La confusione e lo sgomento sono insomma plausibili, ancor più se consideriamo le crisi in corso in Corea, dove impera uno degli “stati-canaglia” per eccellenza, e a Taiwan, su cui la Cina tiene puntati gli occhi. Pechino ha già messo anche le mani su Hong Kong senza che il “mondo libero” battesse ciglio, ma stavolta gli Usa potrebbero essere intenzionati a una difesa più netta dell’indipendenza di Taipei, dove si voterà il 13 gennaio.

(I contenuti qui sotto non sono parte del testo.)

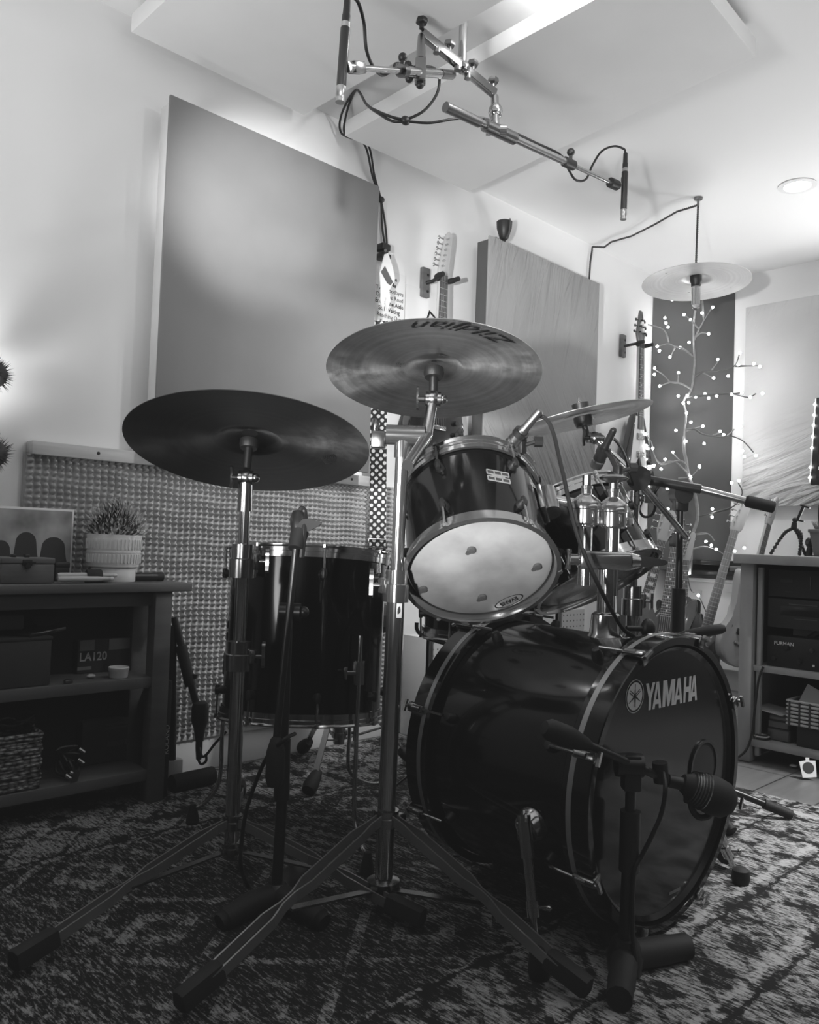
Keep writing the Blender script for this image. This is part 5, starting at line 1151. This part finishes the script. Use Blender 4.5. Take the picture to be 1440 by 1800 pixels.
# potted plant
pp = onY(199, 1000, 2.268); d_ = (R3.transposed() @ (pp-CAM)).z*-1; px = lambda n: n*d_/1440.
t = thing('potted_plant', 'bushy small plant in a ribbed white two-tier pot on the shelf', 'plant', (pp.x, pp.y, ZT))
Mt = Mx.Translation((pp.x, pp.y, ZT)); r0 = px(46)
MB(Mt).lathe([(r0*.80, 0), (r0*.82, .004), (r0*.82, .036), (r0*.78, .040)], None, 40).build('pot_base', M['ceramic'], t)
b = MB(Mt); b.lathe([(r0*.80, .040), (r0*.92, .043), (r0*.955, .06), (r0*1.0, .128), (r0*1.0, .133), (r0*.94, .133), (r0*.92, .115), (0, .115)], None, 48, False); po = b.build('pot_bowl', M['ceramic'], t)
b = MB(Mt)
for k in range(44):
    a = 2*PI*k/44
    for z0, z1 in ((.054, .078), (.092, .120)): rr = r0*(.955+.045*((z0+z1)/2-.06)/.07)+.0012; b.bar((rr*math.cos(a), rr*math.sin(a), z0), (rr*1.01*math.cos(a), rr*1.01*math.sin(a), z1), .004, .003, (math.cos(a), math.sin(a), 0))
b.ring([(r0*.975, .082), (r0*.992, .082), (r0*.992, .087), (r0*.975, .087)], None, 48); b.build('ribs', M['white'], po, sharp=20)
rnd = random.Random(3)
for dark in (1, 0):
    b = MB(Mt)
    for k in range(620 if dark else 640):
        a, e = rnd.uniform(0, 2*PI), rnd.uniform(.0, 1.)**.7*PI/2; rr = rnd.uniform(.55, .82) if dark else rnd.uniform(.80, 1.10)
        o = V((math.cos(a)*math.cos(e)*r0*1.08*rr, math.sin(a)*math.cos(e)*r0*1.08*rr, .128+math.sin(e)*.088*rr)); n_ = V((o.x, o.y, (o.z-.11)*1.2)).normalized()
        n_ = (n_+V((rnd.uniform(-.6, .6), rnd.uniform(-.6, .6), rnd.uniform(-.3, .8)))).normalized(); L = rnd.uniform(.012, .021); x = n_.orthogonal().normalized()*.0040
        b.add([o, o+n_*L*.5+x, o+n_*L, o+n_*L*.5-x], [(0, 1, 2, 3)])
    tag(b.build('foliage', M['leafdark'] if dark else M['leaf'], t, fix=False), kind='stuff')
# drumsticks, their wrap, the black tube
for i, (u0, v0, u1, v1, y) in enumerate(((98, 1012, 208, 1009, 2.225), (99, 1016, 206, 1011, 2.212), (100, 1021, 200, 1014, 2.200))):
    p0, p1 = onY(u0, v0, y), onY(u1, v1, y); p0.z = ZT+.011+(.009 if i == 1 else 0); p1.z = p0.z; d = (p1-p0); L = d.length; Mt = fr(p0, d)
    t = thing('drumstick', ('pale drumstick at the back of the bundle on the shelf top', 'pale drumstick lying on top of the bundle on the shelf', 'pale drumstick at the front edge of the bundle on the shelf')[i], 'drumstick', p0, 'bundled drumsticks')
    MB(Mt).lathe([(0, 0), (.006, .002), (.0072, .01), (.0072, L*.7), (.0045, L*.94)], None, 12, False).build('shaft', M['pine'], t)
    MB(Mt).lathe([(.0040, L*.93), (.0058, L*.96), (.005, L*.99), (0, L)], None, 12, False).build('tip', M['white'], t)
p = onY(163, 1013, 2.212); b = MB(fr((p.x-.018, 2.212, ZT+.0142), (1, 0, 0))); b.lathe([(.0205, 0), (.022, .002), (.022, .040), (.0205, .042)], Mx.Diagonal((.62, 1., 1, 1)), 20)
tag(b.build('stick_wrap', M['rubber']), 'dark elastic wrap around the pale drumsticks on the shelf', 'wrap')
p0, p1 = onY(205, 1014, 2.25), onY(287, 1008, 2.25); p0.z = p1.z = ZT+.013; Mt = fr(p0, p1-p0); L = (p1-p0).length
t = thing('stick_case', 'slim black tube lying beside the drumsticks on shelf top', 'case', p0); MB(Mt).lathe([(0, 0), (.0115, .002), (.012, .006), (.012, L-.02)], None, 16, False).build('tube', M['black'], t); MB(Mt).lathe([(.0125, L-.022), (.0128, L-.02), (.0128, L-.002), (0, L)], None, 16, False).build('cap', M['rubber'], t)
# middle shelf
a, c = onY(-30, 1150, 2.19).x, onY(92, 1150, 2.19).x
t = thing('storage_box', 'plain dark storage box on the middle shelf at left', 'box', ((a+c)/2, 2.26, Z1)); MB().bx(a, c, 2.195, 2.35, Z1, Z1+.125, .004).build('box_body', M['cardboard'], t); MB().bx(a-.002, c+.002, 2.193, 2.352, Z1+.118, Z1+.128, .003).build('rim', M['dark'], t)
tag(MB(Mx.Translation((c-.02, 2.27, Z1+.129)) @ Mx.Rotation(.5, 4, 'Z') @ Mx.Rotation(-.06, 4, 'Y')).bx(-.07, .065, -.05, .05, 0, .012, .003).build('magazine', M['screen']), 'glossy dark magazine lying on the storage box in the shelf', 'magazine')
tag(MB(Mx.Translation((c+.005, 2.30, Z1+.135)) @ Mx.Rotation(-.35, 4, 'Y')).prism([(0, 0), (.055, .0), (.075, .05), (.04, .085), (-.02, .06)], .004, Mx(((1, 0, 0, 0), (0, 0, -1, 0), (0, 1, 0, 0), (0, 0, 0, 1)))).build('folder', M['cardboard']), 'dark folder standing tilted behind the glossy magazine', 'folder')
a0 = onY(-20, 1100, 2.24).x; c0_ = onY(38, 1100, 2.24).x
tag(MB().bx(a0, c0_, 2.22, 2.32, Z1+.145, Z1+.185, .006).build('book', M['dark']), 'dark closed book above the storage box at the far left', 'book')
a, c = onY(137, 1150, 2.325).x, onY(266, 1150, 2.325).x; zt = onY(140, 1126, 2.325).z
t = thing('product_box', 'dark box printed LA120 with pale squares at the back of the middle shelf', 'box', ((a+c)/2, 2.34, Z1)); pb_ = MB().bx(a, c, 2.325, 2.358, Z1, zt, .002).build('box_body', M['cardboard'], t)
H_ = zt-Z1
for x0, x1, z0, z1, g in ((.02, .21, .68, 1., 'palecard'), (.40, .70, .66, 1., 'palecard'), (.82, .98, .40, .82, 'midwood'), (.0, .18, .10, .20, 'palecard'), (.36, .55, .06, .18, 'midwood'), (.86, 1., .06, .16, 'midwood')): MB().bx(a+(c-a)*x0, a+(c-a)*x1, 2.3238, 2.325, Z1+H_*z0, Z1+H_*z1).build('printed_block', M[g], pb_)
text('box_letters', 'LA120', .034, wallframe(a+(c-a)*.20, 2.3245, Z1+H_*.48), M['canvas_edge'], pb_, .0002, xs=.9, off=.0006)
p = lo(208, 1190, 2.215, Z1); d_ = (R3.transposed() @ (p-CAM)).z*-1; r_ = 17.5*d_/1440
tag(MB(Mx.Translation(p)).lathe([(0, 0), (r_*.86, 0), (r_*.92, .004), (r_*.95, .019), (r_, .021), (r_*1.02, .028), (r_*.96, .030), (r_*.86, .010), (0, .008)], None, 32, False).build('ramekin', M['ceramic']), 'small white ceramic dish on the front of the middle shelf', 'dish')
p = lo(120, 1196, 2.20, Z1); tag(MB(Mx.Translation(p)).bx(-.011, .011, -.008, .008, 0, .010, .003).build('eraser', M['rodgrey']), 'small grey eraser on middle shelf edge beside the storage box', 'eraser')
p = lo(160, 1188, 2.24, Z1); tag(MB(Mx.Translation(p)).ball((0, 0, .006), .009, (1.4, 1, .66)).build('pebble', M['canvas_edge']), 'tiny pale pebble on the middle shelf left of the white dish', 'pebble')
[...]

Ad andare alle elezioni, quest’anno, sarà però una metà circa degli elettori mondiali: tre miliardi di persone in Ue, Usa, Russia, India e Indonesia, solo per dire gli appuntamenti che impegneranno le popolazioni più numerose. Un trionfo del mondo libero, democratico e avanzato? Non proprio. All’aggressività, al terrorismo, alla sopraffazione e alla violenza praticate in tante aree del globo, la sovranità popolare non pare più opporsi come un antidoto, un elemento identitario forte, anzi. Si va alle urne con scetticismo, disillusione e, spesso, contestazione dello stesso metodo elettivo. Le accuse reciproche tra Biden e Trump, soprattutto quelle rivolte dal primo verso il secondo, che tendono a negare la legittimità della candidatura, fanno parte di un processo di “delegittimazione” che inficia più la competizione democratica che l’avversario contro il quale lo si utilizza.
In questa critica al rito elettorale ci sono elementi fondati, il consenso da solo non garantisce un sistema istituzionale e l’attuale selezione delle candidature non basta ad assicurare la capacità e la correttezza di chi potrebbe assumere la guida di uno Stato o di un governo. E nel mezzo mondo dove si andrà alle urne ci sono senz’altro paesi dove sono in gran parte negati libertà, progresso e gli altri valori che le democrazie dovrebbero assicurare. La soluzione non è però la delegittimazione che la sinistra politica e culturale sostiene, per esempio con l’editoriale odierno di Maurizio Molinari su Repubblica, intitolato “Democrazia contro populismo”. La negazione dell’avversario finisce per tagliare il ramo a cui la democrazia è appesa, al di là di qualche ragione che possa addurre, per esempio relativamente alla non candidabilità dell’ex presidente Usa oppure alla manifesta incapacità e senilità del presidente uscente.
Almeno a casa nostra, Dem e Cinque stelle dovrebbero avere capito che questa modalità di attacco politico non paga. Anche qui, talune accuse mirate sulle cattive prestazioni degli esponenti della maggioranza di governo possono avere ragione, ma in termini di consenso questo non fa grande differenza. Sarebbe più utile per tutti, in Italia come negli Stati Uniti, un confronto nel merito politico e non sull’avversario come persona, recuperando il laicismo liberale crociano. È quanto scrive in parte Avvenire, definendo il 2024 come “l’anno nero della democrazia”, ricordano che Mussolini e Hitler hanno preso il potere con il voto. Ma anche il quotidiano della CEI sbaglia nell’accusare di “antidemocrazia” paesi “populisti” o “sovranisti”, come l’Ungheria di Orban e il Brasile di Bolsonaro. Diverso sarebbe definirli “cattive democrazie”, entrando nel merito dell’azione di questi leader, se così si ritiene.